生活者の検索動向から、季節の変化にたいする生活者の関心がみえてきます。今回は、春を代表する「 桜 」「 花見 」の 2 つのキーワードの検索傾向を分析しながら、生活者の気持ちや行動の変化を探っていきます。
いよいよ桜の開花シーズンがやってきました。桜の開花情報は、初めてアブラゼミの鳴き声を耳にした日や、いちょうが紅葉しはじめた日などとともに、季節や気候の移り変わりを象徴する風景のひとつですが、新聞やテレビなどでは春の生活情報としておなじみです 1。それでは、生活者の検索データを通してみると、日本人の桜や花見への関心はどのように浮かび上がってくるのでしょう ? 昨年の桜の開花実績から、「 桜 」や「 花見 」の検索ボリュームの推移を見てみました。
下記のチャートを見てみると、関東から西では、開花日と満開日の中間である 4 月 1 日に検索のピークを迎えますが、関東から東では開花日の手前がピークとなり、そのタイミングにはズレがあります。桜が西から開花していくため、関東より西ではメディアで開花情報に触れたり、実際に目にしたりする機会が増え、徐々に関心が高まっていったためでしょう。 実は昨年の 4 月 1 日 はちょうど金曜日にあたったため、週末に桜を楽しみたいという意図が検索行動にも表れていたのかもしれせん。また宮城や青森など関東より東の地域では、それより西の地域の開花ニュースはそれほど関心の高くないトピックなのかもしれません。とはいえ、日本の人にとって桜は春の訪れの象徴です。長い冬がようやく終わり、まもなくやってくる桜の訪れを待ちわびて、開花前に検索ボリュームがピークを迎えたと考えられます。( 下図参照 )。
図:2016年 各地域の桜の開花、満開と検索ピークの比較
左図 : 気象庁 桜 開花日・満開日、右図 : Google データ
さらに都道府県別に、「 桜 」の検索ボリュームについて、 2016 年 2 月 21 日 を 100 とした場合の、ピーク時との差分を確認してみました。上図で取り上げた 9 都市の中で、とくに変化が目立った上位 4 つの都道府県の推移を見てみると、日本の代表的な大都市を抱える都道府県である東京、愛知、福岡と比べて、石川において顕著に桜への関心が強いことがわかります。日本海に面した厳しい冬だからこそ、雪解けを待ちわび、花開く桜を眺めて春を楽しもうという気持ちが高まるのでしょうか。なお、このトレンドは 2015 年にも同じ傾向が見られました。

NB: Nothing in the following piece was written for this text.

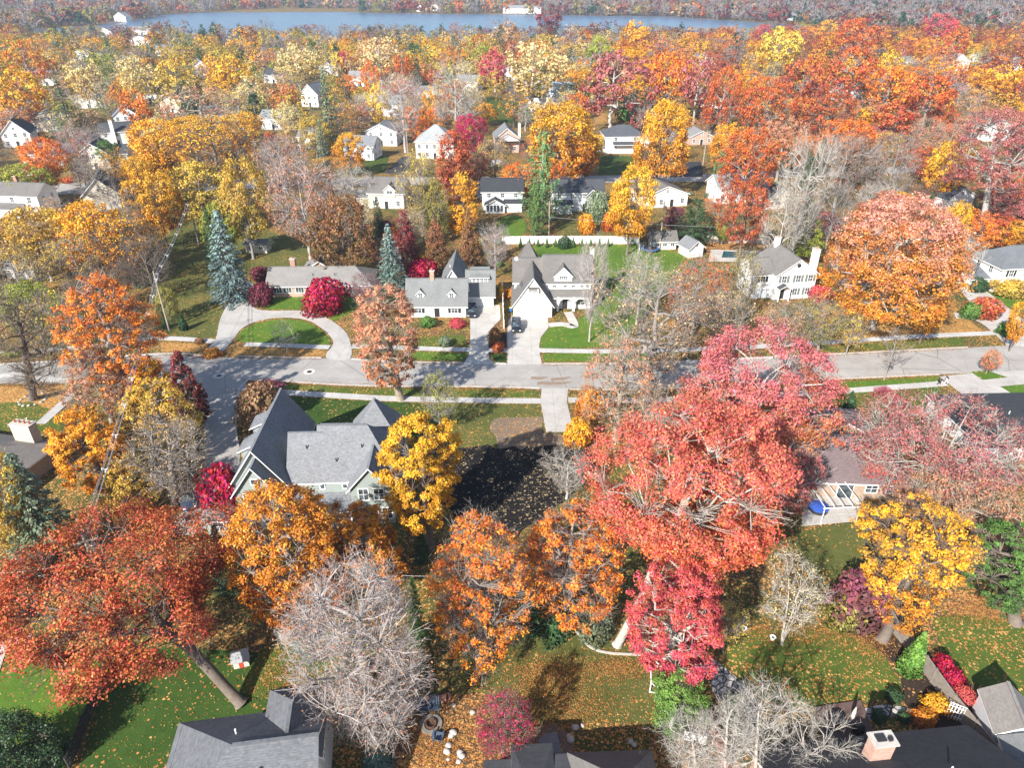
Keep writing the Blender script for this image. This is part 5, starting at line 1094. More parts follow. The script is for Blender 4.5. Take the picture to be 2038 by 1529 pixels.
# ------------------------------------------------------------------ fences, poles, vehicles, garden things
def fence(name,label,pts,h,mat,post=2.4,board=.14,gap=0.0,th=.03,cap=False):
    """boards along a ground line, posts as parts"""
    c=[Vector(G(a,b,h if top else 0)[:2]) for a,b,top in pts]
    o=thing(name,label,'fence',(c[0].x,c[0].y,0)); org=c[0]
    b=MB(); 
    for p,q in zip(c,c[1:]):
        d=q-p; L=d.length; u=d/L; n=max(1,int(L/(board+gap))); nn=Vector((-u.y,u.x))*th
        for i in range(n):
            a=p+u*(i*(board+gap))-org; e=a+u*(board*(.97))
            z=h-(.04 if i%3==1 else 0)*(gap>0)
            i0=len(b.v); b.v+=[(a.x-nn.x,a.y-nn.y,.06),(e.x-nn.x,e.y-nn.y,.06),(e.x+nn.x,e.y+nn.y,.06),(a.x+nn.x,a.y+nn.y,.06),(a.x-nn.x,a.y-nn.y,z),(e.x-nn.x,e.y-nn.y,z),(e.x+nn.x,e.y+nn.y,z),(a.x+nn.x,a.y+nn.y,z)]
            for f in ((3,2,1,0),(4,5,6,7),(0,1,5,4),(1,2,6,5),(2,3,7,6),(3,0,4,7)): b.f.append(tuple(i0+k for k in f)); b.m.append(0)
        pp=p-org; qq=q-org; off=nn*2.2
        for z in (.35,h-.3): b.bar((pp.x+off.x,pp.y+off.y,z),(qq.x+off.x,qq.y+off.y,z),.05,.1)
        if cap: b.bar((pp.x,pp.y,h+.04),(qq.x,qq.y,h+.04),.14,.05)
    b.build('boards',mat,o)
    pm=MB(); pm.box(-.07,.07,-.07,.07,0,h+.12); pm.box(-.1,.1,-.1,.1,h+.12,h+.17); pme=pm.mesh('post',mat)
    for p,q in zip(c,c[1:]):
        n=max(1,round((q-p).length/post)); ang=math.atan2((q-p).y,(q-p).x)
        for i in range(n+1):
            v=p.lerp(q,i/n)-org; link('post',pme,o,(v.x,v.y,0),ang)
    return o
fence('white_fence','long white solid fence behind the bright back lawn',[(1000,486,0),(1100,485,0),(1270,486,0)],1.9,M['white'],2.4,.18,0,.025,True)
fence('white_fence','short white fence panel at the corner by the trampoline',[(1270,486,0),(1272,499,0)],1.9,M['white'],2.4,.18,0,.025,True)
fence('wood_fence','pale weathered wood fence behind the pool garden',[(1345,484,0),(1440,483,0),(1530,485,0)],1.9,plain('weathered_wood',(.50,.46,.40),.9,.2,.2,3),2.4,.15,.01)
fence('dark_fence','dark board fence running back beside the pool garden',[(1515,462,0),(1560,505,0),(1600,545,0)],1.9,plain('dark_boards',(.06,.05,.045),.9,.2,.2,3),2.4,.15,.01)
fence('slat_fence','dark open slat fence along the lower left lawn',[(214,1305,1),(190,1365,1),(160,1430,1),(128,1510,1)],1.7,plain('black_slats',(.05,.046,.042),.85,.2,.25,3),2.6,.09,.08)
fence('board_fence','weathered grey board fence down the lower right garden',[(1785,1232,1),(1846,1308,1),(1864,1333,1),(1902,1385,1),(1945,1437,1),(1990,1492,1)],1.9,M['wood'],2.2,.16,.012,.03,True)
fence('white_fence','thin white fence between the two pale driveways',[(1003,655,0),(1001,610,0),(1000,575,0)],1.7,M['white'],2.4,.15,0,.02)
fence('white_fence','white fence before the hip roof villa',[(1183,305,0),(1260,306,0)],1.6,M['white'],2.4,.2,0,.02)
fence('stone_wall','low red stone wall beside the leafless grey tree',[(845,1400,0),(895,1394,0)],.6,plain('red_stone',(.34,.17,.13),.9,.2,.3,3),4,.5,0,.2)
# poles and lines
def pole(label,px,py,h,arm=1,trans=True,rad=.15,face=0,guy=None):
    p=G(px,py); o=thing('utility_pole',label,'utility pole',(p.x,p.y,0),face)
    b=MB(); b.tube([(0,0,0),(0,0,h*.5),(0,0,h)],[rad*1.25,rad*1.05,rad*.8],8); b.build('shaft',M['pole'],o)
    if arm:
        a=MB(); a.box(-1.2,1.2,-.2,-.08,h-.75,h-.6)
        for x in (-1.1,-.5,.5,1.1): a.lathe([(.05,0),(.07,.08),(.04,.16),(.06,.22)],6,(x,-.14,h-.6))
        a.bar((-.7,-.14,h-.7),(0,-.1,h-1.4),.05); a.bar((.7,-.14,h-.7),(0,-.1,h-1.4),.05)
        a.build('crossarm',M['pole'],o)
    if trans:
        t_=MB(); t_.lathe([(.2,0),(.26,.05),(.26,.85),(.2,.95),(.06,1.0),(.06,1.15)],10,(.45,0,h-2.2)); t_.build('transformer',M['steel'],o)
    return o
def zfor(x,y,py):
    lo,hi=0,40
    for _ in range(40):
        m=(lo+hi)/2
        if PIX((x,y,m))[1]>py: lo=m
        else: hi=m
    return lo
b_=G(337,658); z2=zfor(b_.x,b_.y,540)
pole('slim tan utility pole at the edge of the left yard',337,658,z2,arm=0,trans=False,rad=.14)
q=MB(); q.bar((0,0,z2-.5),(.9,-.2,z2-.3),.08); q.lathe([(.12,0),(.14,.3),(.06,.45)],8,(.8,-.2,z2-.7)); q.build('bracket',M['steel'],[o for o in bpy.data.objects if o.name=='utility_pole'][0])
p1=G(165,1066,13.5); p1b=PIX((p1.x,p1.y,0))
pp_=pole('pale utility pole with white insulators rising from the rust red oak',p1b[0],p1b[1],13.5,rad=.2,face=.5)
p3=G(375,398,11); p3b=PIX((p3.x,p3.y,0)); pole('utility pole between the golden trees at the far end of the cable',p3b[0],p3b[1],11,rad=.16)
A=Vector((p1.x,p1.y,13.3)); Bq=Vector((b_.x+.8,b_.y-.2,z2-.2)); C=Vector((p3.x,p3.y,10.8))
def span(name,label,a,c,offs,sag,rad=.02,spacers=0):
    o=thing(name,label,'power line',a); b=MB()
    f=lambda t,of:(a.lerp(c,t)-a)+Vector((of[0],0,of[1]-sag*4*t*(1-t)))
    for of in offs: b.tube([f(i/14,of) for i in range(15)],rad,4,cap=False)
    b.build('wires',M['wire'],o)
    sm=MB()
    for x,z in ((-.28,.1),(.28,.1),(0,-.28)): sm.bar((x,0,z),(0,0,0),.06); sm.box(x-.07,x+.07,-.09,.09,z-.07,z+.07)
    sme=sm.mesh('spacer',plain('grey_spacer',(.62,.62,.62)))
    for i in range(spacers): link('spacer',sme,o,f((i+.6)/spacers,(0,0)))
    return o
BND=[(-.28,.1),(.28,.1),(0,-.28),(0,.35)]
span('power_line','bundled overhead cable with white spacers running up from the rust red oak',A,Bq,BND,1.0,.026,10)
span('power_line','bundled overhead cable beyond the slim tan pole',Bq,C,BND,.8,.03,7)
span('service_wire','thin single wire slanting from the slim tan pole to the street',Bq,Vector(G(300,705,7)),[(0,0)],.4,.02)
pl=[('utility pole with transformer among the golden trees',516,345,11),('thin pole in front of the slate roof house',704,330,11),('tall pole before the pink brick ranch',1399,328,11.5),('pole with cable between the two rear houses',1092,470,9),('pole right of the white fence, by the cream shed',1312,498,12),('pole among the upper left trees',118,180,12),('pole above the upper middle woods',858,170,12),('pole in the left far woods',484,120,13),('bare pole above the pyramid roof house',812,310,10)]
for l,a,b,hh in pl: pole(l,a,b,hh,trans=(hh>10.5),rad=.16)
W=lambda px,py,z:Vector(G(px,py,z))
span('service_wire','wire crossing above the white fence gardens',W(1092,432,8),W(1600,455,8),[(0,0)],.6,.02)
span('service_wire','wires crossing low from the left edge by the rust red oak',W(-60,1142,7),W(120,1128,7),[(0,0),(0,-.8)],.3,.025)
span('service_wire','wire crossing behind the leafless grey tree',W(800,1146,6),W(900,1146,6),[(0,0)],.1,.02)
# cars
def loft(secs):
    b=MB(); n=len(secs[0])
    for s in secs: b.v+=s
    for i in range(len(secs)-1):
        for j in range(n-1): b.f.append((i*n+j,i*n+j+1,(i+1)*n+j+1,(i+1)*n+j)); b.m.append(0)
    b.f.append(tuple(range(n))[::-1]); b.m.append(0); e=(len(secs)-1)*n; b.f.append(tuple(e+k for k in range(n))); b.m.append(0)
    return b
def car(label,px,py,rz,paint,van=False):
    p=G(px,py); o=thing('parked_car',label,'car',(p.x,p.y,.1),rz)
    sec=lambda y,w,z0,zs,zt:[(-w,y,z0),(-w*1.02,y,(z0+zs)/2),(-w*.97,y,zs),(-w*.75,y,zt),(0,y,zt+.04),(w*.75,y,zt),(w*.97,y,zs),(w*1.02,y,(z0+zs)/2),(w,y,z0)]
    b=loft([sec(-2.35,.70,.35,.60,.72),sec(-2.2,.86,.28,.75,.86),sec(-1.2,.93,.26,.88,1.0),sec(-.9,.93,.26,.92,1.05),sec(.2,.94,.26,.95,1.05),sec(1.6,.93,.26,.96,1.05),sec(2.15,.90,.28,.95,1.04),sec(2.35,.84,.38,.85,.95)])
    b.build('body',paint,o,smooth=True)
    cs=lambda y,w,z0,zt,wt:[(-w,y,z0),(-wt,y,zt),(0,y,zt+.04),(wt,y,zt),(w,y,z0)]
    g_=loft([cs(-1.25,.86,.98,1.02,.84),cs(-.55,.88,.98,1.58,.70),cs(.9,.88,.98,1.64,.72),cs(1.75,.87,.98,1.58,.70),cs(2.2,.85,.98,1.05,.80)])
    g_.build('windows',M['glass'],o,smooth=False)
    r=MB(); r.slab([[(-.69,-.5,1.62),(.69,-.5,1.62),(.71,1.75,1.655),(-.71,1.75,1.655)]],.05)
    for s in (-1,1):
        for y0,z0,y1,z1 in ((-1.2,1.0,-.5,1.6),(.35,1.0,.4,1.63),(2.15,1.05,1.7,1.6)): r.bar((s*.87,y0,z0),(s*.71,y1,z1),.07)
    r.build('roof',paint,o)
    tyre=MB(); tyre.lathe([(.22,-.11),(.34,-.11),(.35,0),(.34,.11),(.22,.11)],18); rim=MB(); rim.lathe([(.05,-.09),(.22,-.1),(.22,.115),(.06,.13)],12)
    tm=tyre.mesh('tyre',M['black'],True); rm=rim.mesh('rim',M['steel'],True)
    for x in (-.84,.84):
        for y in (-1.45,1.45):
            wq=link('wheel',tm,o,(x,y,.35)); wq.rotation_euler=(0,math.pi/2*(1 if x>0 else -1),0); link('rim',rm,wq)
    for s in (-1,1):
        hb=MB(); hb.box(s*.62-.16,s*.62+.16,-2.36,-2.2,.62,.76); hb.build('headlight',plain('clear_lens',(.75,.76,.78),.15,.6),o)
        tb=MB(); tb.box(s*.7-.12,s*.7+.12,2.22,2.36,.72,.9); tb.build('taillight',plain('red_lens',(.35,.01,.01),.2,.6),o)
        mb=MB(); mb.box(s*.98-.1,s*.98+.1,-.95,-.8,1.0,1.15); mb.build('mirror',paint,o)
    gb=MB(); gb.box(-.45,.45,-2.38,-2.3,.42,.66); gb.build('grille',M['dark'],o)
BLK=plain('black_car_paint',(.018,.02,.026),.18,.6)
car('black car parked outside the dormer cottage garage',939,626,R_(2),BLK); car('black car parked nose out before the tall garage gable',1028,655,R_(0),BLK)
car('white car on the back street beside the bare trees',656,352,R_(88),plain('white_car_paint',(.78,.78,.78),.25,.5))
car('dark blue car in the green house yard behind the bare branching tree',375,1000,R_(30),plain('dark_blue_paint',(.03,.045,.08),.25,.5))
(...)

図:2016 年都道府県別「 桜 」の検索ボリューム指標
次に、人気の桜の名所を見てみましょう。「 桜 」、「 花見 」というキーワードとともに検索されている上位 15 の地名を 2015 年と 2016 年とで比較してみました。2016 年では目黒川や新宿御苑の人気が 上昇したり、造幣局や六義園がランク外になったりという細かな変化こそあるものの、桜の名所として知られる地名が並んでいる点はいずれも同様です。日本三大桜2では、とくに福島県三春滝桜の人気が目立ちます。
また「 花見 」と一緒に検索されているキーワードに絞り、地名およびその他のキーワードを確認したところ、ユーザーは花見に適した場所の検索に加え、「 弁当 」、「 コーディネート 」、「 デート 」といった、花見というイベントを楽しむためのさまざまなテーマと組み合わせたアイディアを求めて検索していることも見えてきます。
図:「 桜 」と「 花見 」、「 花見 」と一緒に検索されているキーワード上位 15 個
このように、桜の満開に向け、人々の外出意欲と気持ちが高揚している事実が検索データを通してもよくわかります。いよいよ今年も桜の開花を迎えますが、穏やかなお花見日和に恵まれることを願います。